Important Changes to the 2011 Annual Rates Law Standards
Accounting for New Construction in the Average Tax Bill Calculation
An amendment to the Annual Rates Law Standards responds to the issue of new construction skewing the current year's average tax bill in the analysis undertaken with the previous year's average tax bill. Accounting for new construction in the calculation will ensure that the comparison only examines tax bill changes as a result of changes in real estate market value and not because the property is substantially different than the previous year.
General Requirements
Timing for the making of rates and expenditure laws
FSMA Timing Regulations require First Nations to enact their rates and expenditure laws 14 days after the date established for setting of rates by the reference jurisdiction. First Nations can comply with these regulations by ensuring that the “in force” date of their rates and expenditure law is set 14 days after the reference jurisdiction establishes rates. (e.g., reference jurisdictions in BC set their rates before May 15th and therefore laws should be in force before May 28). If you require assistance in determining the “in force” date please contact the FSMA Registrar.
Setting tax rates in the first year of taxation (Section 6 of the FNTC Standards)
First Nations entering into their first year of taxation must establish tax rates that are identical to rates established by the former taxing authority in the current year; or where there was no former taxing authority, the same rates as the reference jurisdiction in the current year. (The reference jurisdiction should be contiguous with the First Nation and have similar service obligations).
Setting tax rates in subsequent years (Section 7 of the Standards)
In the second and all subsequent years that a First Nation exercises property taxation, tax rate setting must meet the requirements of section 7 of the Standards. First Nations must ensure that in instances where proposed tax rates will lead to a tax bill increase, the average tax bill for each property class will not increase by more than the national rate of inflation from the previous year.
For the 2011 tax year, the annual rate of inflation or consumer price index is 2.4%. In determining the average tax bill, tax administrators can use one of two methods:
- Mean Tax Bill: divide the total number of folios (i.e., taxable interests) into the total revenues collected from that property class. For example, if $100,000 in taxes were collected from 100 residential properties, the average tax bill would be $1,000 per residential property; or
- Median Tax Bill: the tax bill in the middle of each property class. In order to find the median tax bill, you have to put EVERY tax bill in order from lowest to highest by property class, and then find the tax bill that is exactly in the middle. For example the median of the following string of numbers is 45; (2, 32, 33, 45, 60, 62, 70). If there is no "middle" tax bill, because there is an even number of folios, the median is the mean (the usual average) of the middle two values. (The FNTC can provide a spreadsheet application to assist in these calculations).
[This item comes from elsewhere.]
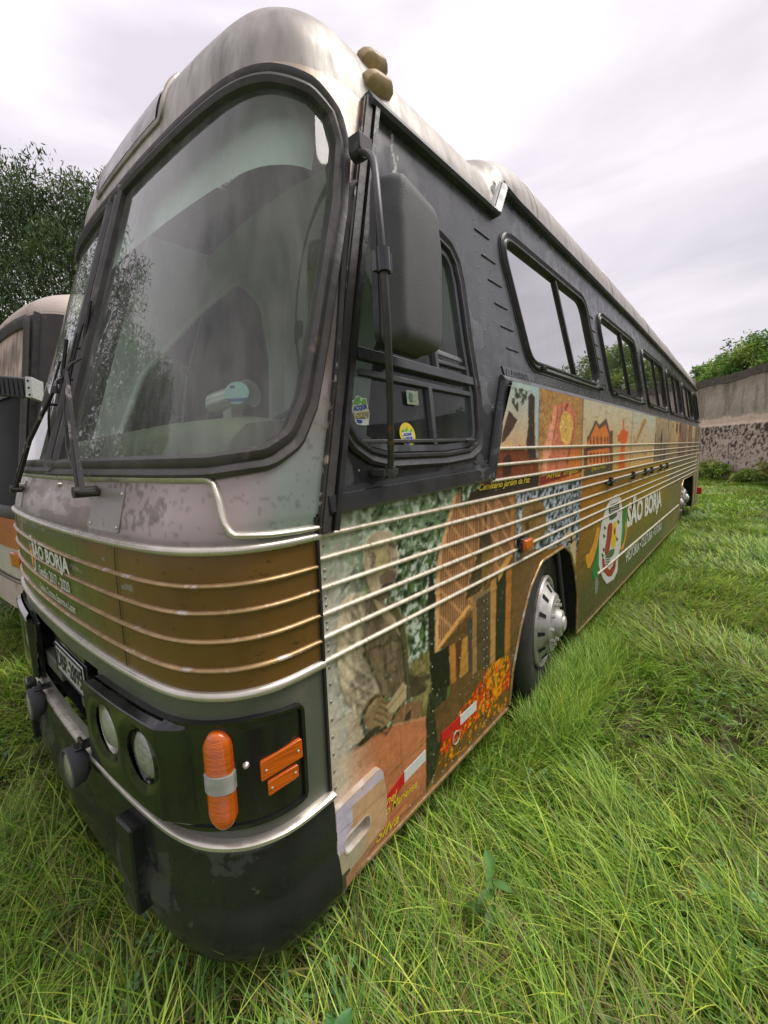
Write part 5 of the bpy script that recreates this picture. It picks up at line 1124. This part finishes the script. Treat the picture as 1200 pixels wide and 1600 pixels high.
# ================================================================== the neighbouring coach
def coach2(loc, label, group=None, rz=0):
    r_ = empty('parked_coach', loc); r_.rotation_euler = (0, 0, rz); tag(r_, label, 'bus')
    W = 2.5
    pr = [(0, 11.5), (0, 1.0), (0, .30), (-.01, .14), (-.05, .05), (-.12, -.02), (-.24, -.07), (-.6, -.12), (-1.25, -.15)]
    q_ = np.array(pr+[(-W-x, y) for x, y in pr[-2::-1]], float)
    for _ in range(2):
        z_ = [q_[0]]
        for a, b in zip(q_[:-1], q_[1:]): z_ += [.75*a+.25*b, .25*a+.75*b]
        q_ = np.array(z_+[q_[-1]])
    q_ = resample(q_, .05, False); n_ = len(q_)
    def pt(i, z, off=0.0):
        x = np.interp(i, range(n_), q_[:, 0]); y = np.interp(i, range(n_), q_[:, 1]); z = np.asarray(z, float)+0*x
        t = np.clip((z-1.2)/1.7, 0, None); rf_ = np.clip((z-2.82)/.32, 0, 1); ins = .10*t+.30*rf_**2.6-off
        fr_ = np.clip((1.0-y)/1.0, 0, 1)
        x = -W/2+(x+W/2)*(W/2-ins)/(W/2); y = y+(ins*1.0+.16*t)*fr_-.0
        return np.stack([x, y, z], -1)
    def sheet(nm, z0, z1, m, i0=0, i1=n_-1, off=0, hole=None, nz=24, par=None): return grid(nm, lambda u, v: pt(u, v, off), np.arange(i0, i1+.1, .5 if hole else 1.0), np.linspace(z0, z1, nz), m, par or r_, hole=hole)
    def idx(y, near=True): 
        a = np.argmin(np.abs(q_[:n_//2, 1]-y)+(0 if near else 0)); return a
    sheet('lower_body', .34, .90, MW); sheet('orange_band', .895, 1.16, MO, off=.006)
    fi0 = idx(-.02)+1; fi1 = n_-1-fi0; mid = (n_-1)/2
    wpol = arcpoly([(fi0+.3, 1.22), (fi1-.3, 1.22), (fi1-1.5, 2.82), (fi0+1.5, 2.82)], 2.2)
    wpol = [(a, b) for a, b in arcpoly([(fi0+1.0, 1.22), (fi1-1.0, 1.22), (fi1-1.2, 2.80), (fi0+1.2, 2.80)], .25)]
    dpol = arcpoly([(idx(1.3), 1.25), (idx(.16), 1.25), (idx(.20), 2.72), (idx(1.3), 2.72)], .12)
    sheet('upper_body', 1.155, 2.86, ME, hole=lambda u, v: inpoly(u, v, wpol) | inpoly(u, v, dpol), nz=60)
    sheet('roof', 2.84, 3.14, MW2, nz=20)
    top = pt(np.arange(0, n_), np.full(n_, 3.14)); mesh_obj('roof_top', top, [tuple(range(n_))], MW2, r_)
    A = np.array(wpol); 
    ws_ = grid('windscreen', lambda u, v: pt(u, v, -.01), np.arange(A[:, 0].min(), A[:, 0].max(), .5), np.linspace(2.25, 2.80, 12), MG, r_, hole=lambda u, v: ~inpoly(u, v, wpol))
    grid('lower_windscreen', lambda u, v: pt(u, v, -.01), np.arange(A[:, 0].min(), A[:, 0].max(), .5), np.linspace(1.23, 2.24, 20), MD, r_, hole=lambda u, v: ~inpoly(u, v, wpol))
    sheet('windscreen_bar', 2.20, 2.28, M['rubber'], off=.012, i0=fi0+1, i1=fi1-1, nz=4)
    def gk(pol, par, w_=.05):
        e = resample(pol, .25); P_ = pt(e[:, 0], e[:, 1]); A_ = pt(e[:, 0]+.4, e[:, 1])-pt(e[:, 0]-.4, e[:, 1]); B_ = pt(e[:, 0], e[:, 1]+.02)-pt(e[:, 0], e[:, 1]-.02)
        nn_ = np.cross(A_, B_); nn_ /= np.linalg.norm(nn_, axis=1)[:, None]; out_ = P_-np.array([-1.25, 3, 0]); out_[:, 2] = 0; nn_ *= np.sign((nn_*out_).sum(1))[:, None]
        MB().sweep(P_, nn_, [(-w_, -.01), (-w_, .012), (0, .028), (w_, .012), (w_, -.01)]).build('window_gasket', M['gasket'], par)
    gk(wpol, ws_); B = np.array(dpol)
    dw_ = grid('side_window', lambda u, v: pt(u, v, -.012), np.arange(B[:, 0].min(), B[:, 0].max(), .5), np.linspace(1.25, 2.72, 20), M['glass'], r_, hole=lambda u, v: ~inpoly(u, v, dpol)); gk(dpol, dw_, .035)
    for k_ in range(5):
        a0 = idx(1.55+1.75*k_); a1 = idx(3.1+1.75*k_)
        sheet('side_window', 1.75, 2.70, M['glass'], min(a0, a1), max(a0, a1), .004, nz=4)
    for i_ in (fi0-.8,): MB().sweep(pt(np.full(20, float(i_)), np.linspace(1.2, 2.85, 20)), (1, 0, 0), [(-.02, 0), (-.02, .03), (.02, .03), (.02, 0)], False).build('pillar_strip', M['rubber'], r_)
    for s_ in (1, -1):
        i_ = fi0+5 if s_ == 1 else fi1-5; P_ = pt(np.array([i_-2, i_+2, i_+2.0, i_-2.0]), np.array([.74, .74, .87, .87])); P2 = pt(np.array([i_-2, i_+2, i_+2.0, i_-2.0]), np.array([.74, .74, .87, .87]), .03)
        MB().hexa(np.concatenate([P_, P2])).build('turn_signal', M['amber'], r_, bevel=.01)
    sheet('bumper', .36, .60, MW2, off=.03, i0=max(0, fi0-8), i1=fi1+8, nz=8)
    sheet('bumper_crease', .615, .63, M['rubber'], off=.012, i0=max(0, fi0-8), i1=fi1+8, nz=3)
    # wide mirror arm across the windscreen corner
    ma = empty('mirror'); ma.parent = r_
    ML = np.array([-3.38, -.04, .10]); E1 = pxX(48, 607, -3.22)-ML; E0 = pxX(-30, 600, -3.5)-ML; ax_ = (E1-E0)/np.linalg.norm(E1-E0); nf = np.cross(ax_, (0, 0, 1.0)); nf /= np.linalg.norm(nf); nf *= np.sign(-nf[1])
    MB().sweep([E0, E1], nf, [(-.075, -.05), (-.075, .035), (.075, .035), (.075, -.05)], False).build('mirror_arm', M['plastic'], ma, bevel=.012)
    for k_ in range(12): MB().sweep([E1-ax_*(.03+.035*k_)-[0, 0, .06], E1-ax_*(.03+.035*k_)+[0, 0, .06]], nf, [(-.007, .03), (-.007, .046), (.007, .046), (.007, .03)], False).build('arm_rib', M['rubber'], ma)
    MB().sweep([E1, E1+ax_*.05], nf, [(-.09, -.06), (-.07, .05), (.08, .05), (.06, -.06)], False).build('arm_plate', M['whiteref'], ma, bevel=.003)
    for k_ in range(3): MB().dome(E1+ax_*.025+nf*.048+[0, 0, -.05+.05*k_], nf, .012, .004).build('plate_hole', M['dark'], ma)
    for y_ in (2.4, 9.2):
        wh = empty('wheel', (-.02, y_, .56)); wh.parent = r_
        MB().lathe([(.28, -.02), (.33, .0), (.45, .01), (.50, -.03), (.50, -.25)], (0, 0, 0), 'x', 40).build('tyre', M['tyre'], wh); MB().lathe([(.29, 0), (.26, .0), (.2, -.06), (.1, -.05), (.09, .03), (0, .03)], (0, 0, 0), 'x', 40).build('rim', M['rim'], wh)
    MB().box((-1.25, 5.8, .7), (2.3, 11, .6)).build('underbody', M['dark'], r_); MB().box((-1.25, 6.3, 1.6), (2.2, 10.0, .9)).build('cabin_fill', M['seat'], r_)
    return r_
MW = mat('yellowed_white_paint', (.58, .54, .44), .45, 0, .12, 4, c2=(.40, .34, .25), thr=.62, soft=.12, c2s=6); MW2 = mat('weathered_white_roof', (.55, .46, .40), .5, 0, .15, 3, c2=(.40, .20, .13), thr=.55, soft=.12, c2s=5)
MO = mat('orange_band_paint', (.50, .15, .04), .4, 0, .15, 4, c2=(.30, .10, .04), thr=.6, soft=.08, c2s=7); ME = mat('dark_brown_body', (.035, .028, .024), .45, 0, .3, 6, c2=(.30, .16, .08), thr=.66, soft=.05, c2s=10)
MD = mat('dark_glass', (.012, .014, .014), .55, 0, .3, 4, spec=.12)
MG = glass_mat('pink_reflection_glass', (.4, .35, .33), .75, (.74, .58, .50), 1.5, .08)  # pink reflection put in as film colour; the lower pane is left dark
coach2((-3.38, -.04, .10), 'white and orange coach parked beside the silver-roofed coach, windscreen coloured with a pink reflection')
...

First Nations can express tax rates in $1, $100, or $1000 of assessed value depending on local practice.
Justification for increased tax bills not meeting Section 7 of the Standards
In situations where First Nations establish tax rates that may result in average tax bills not meeting the criteria stated above, the FNTC may approve these laws provided that there is justification on the one of the following grounds:
- special projects
- incremental growth
- increases in local inflation above the national average
- taxpayer support, or
- a fundamental change to the assessment methods for that property class.
Also, the FNTC may approve rates laws that exceed the section 7 requirements if the proposed First Nation’s rates are identical to the previous and current year’s rates set by the reference jurisdiction. In either scenario, First Nations must give prior notice to taxpayers of the tax bill increase and the reasons for the increase. This ensures that First Nation tax authorities can set appropriate tax rates to meet specific local economic circumstances.
Minimum Tax
First Nations may wish to set a minimum tax to be applied to properties within a property class. A minimum tax means that a property may be levied a minimum amount of tax even though its assessed value would result in a lower amount of tax. The minimum tax, if any, must be set each year within the First Nation’s rates law. The Rates Law Standards provide that a minimum tax must not exceed one hundred dollars ($100) except where required to create a fair taxation regime because of one or more of the following circumstances: a) the First Nation had established a higher minimum tax amount in its taxation regime existing at the time of being scheduled under the FSMA; b) to harmonize with minimum tax amounts established in the relevant province or the reference jurisdiction; and c) the First Nation’s cost of providing services to properties with lower assessed values exceeds one hundred dollars ($100).
Establishing of contingency funds and reserve funds
With respect to the annual expenditure law, FNTC standards require FSMA participating First Nations to establish in their expenditure laws contingency funds of 1% to 10% of the property tax revenue. For First Nations establishing reserve funds for the first time, reserve funds must be established in an annual expenditure law and must comply with requirements in the First Nation’s taxation law. Reserve funds must also meet the criteria set out section 6 of the Expenditure Law Standards including the requirement for capital plans.
Amendments to the Budget during the Tax Year
First Nations wishing to amend their local revenue projected budgets are reminded that any changes to the budget must be made with an amendment to the Annual Expenditure Law.
FNTC information requirements
FNTC requires sufficient information to review and approve laws. The FNTC may request some or all of the following information to accompany the First Nation’s annual laws:
- the summary assessment roll for the two previous years and current taxation year;
- the number of property occurrences within each property class (this usually appears on the summary assessment rolls provided by the First Nation’s assessor);
- the tax rates from the previous two years;
- the amount of new construction reflected in the current assessment roll, as
- determined by comparing the folio counts in this year to last year; and
- the nearest or adjacent jurisdiction to be considered as a tax reference along with that
- jurisdiction’s tax rates for the previous and current taxation year.
This information supports proper decisions and ensures the First Nation property tax system remains transparent and maintains taxpayer confidence.
Tax notices must only be issued once laws have been approved by the First Nations Tax Commission and you have received notice of the approved law from the Registrar, FSMA.
In preparation for your tax rates and expenditure laws, please confirm the date when tax notices are to be provided and ensure that the signed laws and all supporting materials are filed with the Registrar, FSMA as soon as practicable. To allow sufficient time for the review and approval of your First Nation’s annual laws and to ensure compliance with the timelines established in your First Nation’s taxation law, the FNTC recommends that First Nations submit their annual laws at least 15 days in advance of the date tax notices are to be issued.
Technical Comments on Draft Laws
Although not required, First Nations are encouraged to submit their draft laws as early as possible to FNTC representatives for the purpose of providing technical commentary. Each year a number of common errors in the form of laws are found. By providing technical comments on draft laws, the FNTC can help minimize the amount of errors before the laws are sent to Chief and Council.